↓

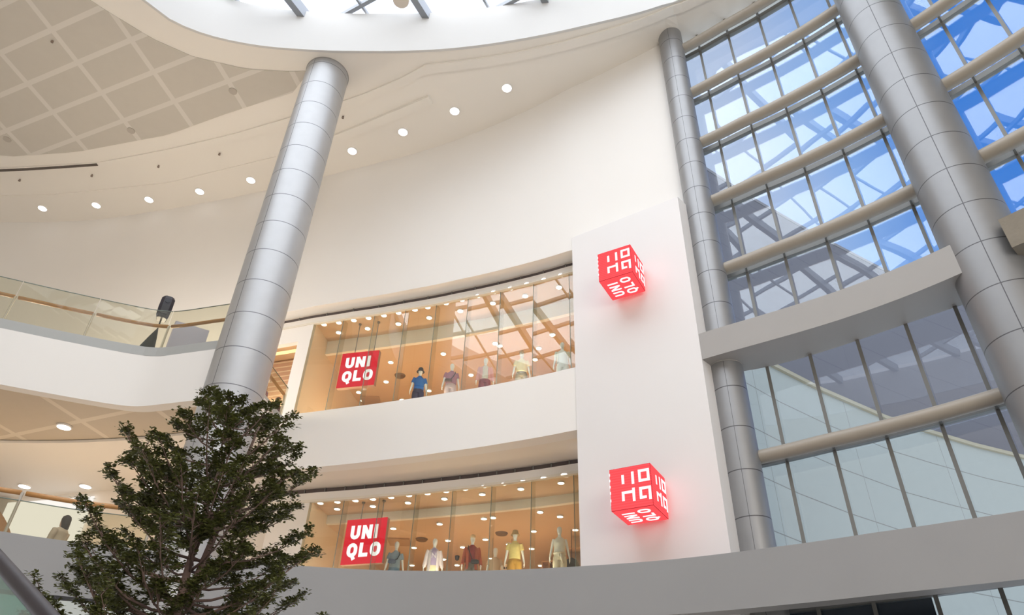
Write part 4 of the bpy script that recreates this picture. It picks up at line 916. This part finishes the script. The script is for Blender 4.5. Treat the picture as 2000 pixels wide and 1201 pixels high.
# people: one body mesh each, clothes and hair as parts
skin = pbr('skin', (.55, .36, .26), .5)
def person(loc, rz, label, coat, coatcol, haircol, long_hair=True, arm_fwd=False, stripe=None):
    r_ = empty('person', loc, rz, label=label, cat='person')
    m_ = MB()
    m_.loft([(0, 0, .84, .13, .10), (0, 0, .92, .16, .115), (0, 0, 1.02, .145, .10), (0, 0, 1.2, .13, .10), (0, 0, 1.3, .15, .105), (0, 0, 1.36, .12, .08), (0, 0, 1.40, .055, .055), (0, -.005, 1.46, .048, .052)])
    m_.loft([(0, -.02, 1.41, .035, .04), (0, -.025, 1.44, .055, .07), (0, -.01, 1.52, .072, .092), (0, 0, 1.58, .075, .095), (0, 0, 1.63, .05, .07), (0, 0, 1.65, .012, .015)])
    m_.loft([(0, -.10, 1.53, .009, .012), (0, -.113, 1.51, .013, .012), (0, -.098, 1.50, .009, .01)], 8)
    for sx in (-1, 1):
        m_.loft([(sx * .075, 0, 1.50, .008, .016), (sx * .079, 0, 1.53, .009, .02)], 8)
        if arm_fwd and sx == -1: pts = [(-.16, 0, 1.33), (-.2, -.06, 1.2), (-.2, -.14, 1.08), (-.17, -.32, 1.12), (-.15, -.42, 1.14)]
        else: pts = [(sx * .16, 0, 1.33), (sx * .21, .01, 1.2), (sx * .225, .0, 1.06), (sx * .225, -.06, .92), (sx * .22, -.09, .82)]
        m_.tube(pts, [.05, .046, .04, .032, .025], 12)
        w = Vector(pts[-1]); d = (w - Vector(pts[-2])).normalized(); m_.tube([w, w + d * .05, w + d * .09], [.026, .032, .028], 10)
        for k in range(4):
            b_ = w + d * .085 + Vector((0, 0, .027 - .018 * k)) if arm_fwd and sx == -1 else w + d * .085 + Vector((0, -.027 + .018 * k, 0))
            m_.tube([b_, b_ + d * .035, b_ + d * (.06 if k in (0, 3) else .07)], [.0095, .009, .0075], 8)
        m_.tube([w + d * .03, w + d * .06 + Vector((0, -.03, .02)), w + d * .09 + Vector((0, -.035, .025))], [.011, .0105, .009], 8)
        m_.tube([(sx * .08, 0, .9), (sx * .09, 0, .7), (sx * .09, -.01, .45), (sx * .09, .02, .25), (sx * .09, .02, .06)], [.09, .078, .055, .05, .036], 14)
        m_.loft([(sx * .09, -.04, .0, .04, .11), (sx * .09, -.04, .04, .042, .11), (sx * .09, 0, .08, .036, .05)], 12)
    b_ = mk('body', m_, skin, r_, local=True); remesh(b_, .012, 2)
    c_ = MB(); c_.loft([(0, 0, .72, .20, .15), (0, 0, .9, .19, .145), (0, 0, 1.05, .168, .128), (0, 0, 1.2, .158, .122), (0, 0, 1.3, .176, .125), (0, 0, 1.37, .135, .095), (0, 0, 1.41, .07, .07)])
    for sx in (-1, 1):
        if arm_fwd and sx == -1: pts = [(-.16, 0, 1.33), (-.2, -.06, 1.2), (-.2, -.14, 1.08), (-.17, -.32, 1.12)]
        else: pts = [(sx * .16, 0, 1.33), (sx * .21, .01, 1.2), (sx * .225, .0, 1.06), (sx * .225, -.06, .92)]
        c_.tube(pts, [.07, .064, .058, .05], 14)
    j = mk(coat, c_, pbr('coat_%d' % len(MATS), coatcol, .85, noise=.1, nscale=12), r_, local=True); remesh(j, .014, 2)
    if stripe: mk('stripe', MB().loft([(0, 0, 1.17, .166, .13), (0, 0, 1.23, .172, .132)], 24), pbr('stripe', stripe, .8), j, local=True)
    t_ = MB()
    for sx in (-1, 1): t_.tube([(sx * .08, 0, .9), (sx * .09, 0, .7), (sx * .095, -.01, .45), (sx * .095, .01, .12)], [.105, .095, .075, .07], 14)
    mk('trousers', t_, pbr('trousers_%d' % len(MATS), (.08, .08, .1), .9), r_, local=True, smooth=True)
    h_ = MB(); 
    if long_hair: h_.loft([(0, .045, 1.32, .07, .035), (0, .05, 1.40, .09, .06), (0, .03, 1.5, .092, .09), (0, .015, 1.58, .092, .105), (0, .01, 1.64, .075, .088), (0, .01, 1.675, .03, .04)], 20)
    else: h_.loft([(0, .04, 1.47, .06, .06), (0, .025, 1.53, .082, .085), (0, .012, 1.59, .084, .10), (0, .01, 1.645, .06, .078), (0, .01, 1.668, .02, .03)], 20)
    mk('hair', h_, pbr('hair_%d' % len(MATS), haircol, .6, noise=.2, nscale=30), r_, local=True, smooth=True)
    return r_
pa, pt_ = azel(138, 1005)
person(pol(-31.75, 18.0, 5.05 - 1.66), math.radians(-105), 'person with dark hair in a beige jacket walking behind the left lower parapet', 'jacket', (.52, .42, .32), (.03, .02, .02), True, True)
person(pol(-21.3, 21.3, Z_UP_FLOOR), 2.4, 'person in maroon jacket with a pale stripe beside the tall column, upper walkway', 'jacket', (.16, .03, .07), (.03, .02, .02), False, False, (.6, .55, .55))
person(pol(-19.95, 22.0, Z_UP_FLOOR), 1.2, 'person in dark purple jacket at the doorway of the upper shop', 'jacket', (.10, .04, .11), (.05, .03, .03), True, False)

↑

§ **Given problem**
Would you set down the listing exactly, omitting pictures?

§ **Exercise response**
Write part 4 of the bpy script that recreates this picture. It picks up at line 916. This part finishes the script. The script is for Blender 4.5. Treat the picture as 2000 pixels wide and 1201 pixels high.
# people: one body mesh each, clothes and hair as parts
skin = pbr('skin', (.55, .36, .26), .5)
def person(loc, rz, label, coat, coatcol, haircol, long_hair=True, arm_fwd=False, stripe=None):
    r_ = empty('person', loc, rz, label=label, cat='person')
    m_ = MB()
    m_.loft([(0, 0, .84, .13, .10), (0, 0, .92, .16, .115), (0, 0, 1.02, .145, .10), (0, 0, 1.2, .13, .10), (0, 0, 1.3, .15, .105), (0, 0, 1.36, .12, .08), (0, 0, 1.40, .055, .055), (0, -.005, 1.46, .048, .052)])
    m_.loft([(0, -.02, 1.41, .035, .04), (0, -.025, 1.44, .055, .07), (0, -.01, 1.52, .072, .092), (0, 0, 1.58, .075, .095), (0, 0, 1.63, .05, .07), (0, 0, 1.65, .012, .015)])
    m_.loft([(0, -.10, 1.53, .009, .012), (0, -.113, 1.51, .013, .012), (0, -.098, 1.50, .009, .01)], 8)
    for sx in (-1, 1):
        m_.loft([(sx * .075, 0, 1.50, .008, .016), (sx * .079, 0, 1.53, .009, .02)], 8)
        if arm_fwd and sx == -1: pts = [(-.16, 0, 1.33), (-.2, -.06, 1.2), (-.2, -.14, 1.08), (-.17, -.32, 1.12), (-.15, -.42, 1.14)]
        else: pts = [(sx * .16, 0, 1.33), (sx * .21, .01, 1.2), (sx * .225, .0, 1.06), (sx * .225, -.06, .92), (sx * .22, -.09, .82)]
        m_.tube(pts, [.05, .046, .04, .032, .025], 12)
        w = Vector(pts[-1]); d = (w - Vector(pts[-2])).normalized(); m_.tube([w, w + d * .05, w + d * .09], [.026, .032, .028], 10)
        for k in range(4):
            b_ = w + d * .085 + Vector((0, 0, .027 - .018 * k)) if arm_fwd and sx == -1 else w + d * .085 + Vector((0, -.027 + .018 * k, 0))
            m_.tube([b_, b_ + d * .035, b_ + d * (.06 if k in (0, 3) else .07)], [.0095, .009, .0075], 8)
        m_.tube([w + d * .03, w + d * .06 + Vector((0, -.03, .02)), w + d * .09 + Vector((0, -.035, .025))], [.011, .0105, .009], 8)
        m_.tube([(sx * .08, 0, .9), (sx * .09, 0, .7), (sx * .09, -.01, .45), (sx * .09, .02, .25), (sx * .09, .02, .06)], [.09, .078, .055, .05, .036], 14)
        m_.loft([(sx * .09, -.04, .0, .04, .11), (sx * .09, -.04, .04, .042, .11), (sx * .09, 0, .08, .036, .05)], 12)
    b_ = mk('body', m_, skin, r_, local=True); remesh(b_, .012, 2)
    c_ = MB(); c_.loft([(0, 0, .72, .20, .15), (0, 0, .9, .19, .145), (0, 0, 1.05, .168, .128), (0, 0, 1.2, .158, .122), (0, 0, 1.3, .176, .125), (0, 0, 1.37, .135, .095), (0, 0, 1.41, .07, .07)])
    for sx in (-1, 1):
        if arm_fwd and sx == -1: pts = [(-.16, 0, 1.33), (-.2, -.06, 1.2), (-.2, -.14, 1.08), (-.17, -.32, 1.12)]
        else: pts = [(sx * .16, 0, 1.33), (sx * .21, .01, 1.2), (sx * .225, .0, 1.06), (sx * .225, -.06, .92)]
        c_.tube(pts, [.07, .064, .058, .05], 14)
    j = mk(coat, c_, pbr('coat_%d' % len(MATS), coatcol, .85, noise=.1, nscale=12), r_, local=True); remesh(j, .014, 2)
    if stripe: mk('stripe', MB().loft([(0, 0, 1.17, .166, .13), (0, 0, 1.23, .172, .132)], 24), pbr('stripe', stripe, .8), j, local=True)
    t_ = MB()
    for sx in (-1, 1): t_.tube([(sx * .08, 0, .9), (sx * .09, 0, .7), (sx * .095, -.01, .45), (sx * .095, .01, .12)], [.105, .095, .075, .07], 14)
    mk('trousers', t_, pbr('trousers_%d' % len(MATS), (.08, .08, .1), .9), r_, local=True, smooth=True)
    h_ = MB(); 
    if long_hair: h_.loft([(0, .045, 1.32, .07, .035), (0, .05, 1.40, .09, .06), (0, .03, 1.5, .092, .09), (0, .015, 1.58, .092, .105), (0, .01, 1.64, .075, .088), (0, .01, 1.675, .03, .04)], 20)
    else: h_.loft([(0, .04, 1.47, .06, .06), (0, .025, 1.53, .082, .085), (0, .012, 1.59, .084, .10), (0, .01, 1.645, .06, .078), (0, .01, 1.668, .02, .03)], 20)
    mk('hair', h_, pbr('hair_%d' % len(MATS), haircol, .6, noise=.2, nscale=30), r_, local=True, smooth=True)
    return r_
pa, pt_ = azel(138, 1005)
person(pol(-31.75, 18.0, 5.05 - 1.66), math.radians(-105), 'person with dark hair in a beige jacket walking behind the left lower parapet', 'jacket', (.52, .42, .32), (.03, .02, .02), True, True)
person(pol(-21.3, 21.3, Z_UP_FLOOR), 2.4, 'person in maroon jacket with a pale stripe beside the tall column, upper walkway', 'jacket', (.16, .03, .07), (.03, .02, .02), False, False, (.6, .55, .55))
person(pol(-19.95, 22.0, Z_UP_FLOOR), 1.2, 'person in dark purple jacket at the doorway of the upper shop', 'jacket', (.10, .04, .11), (.05, .03, .03), True, False)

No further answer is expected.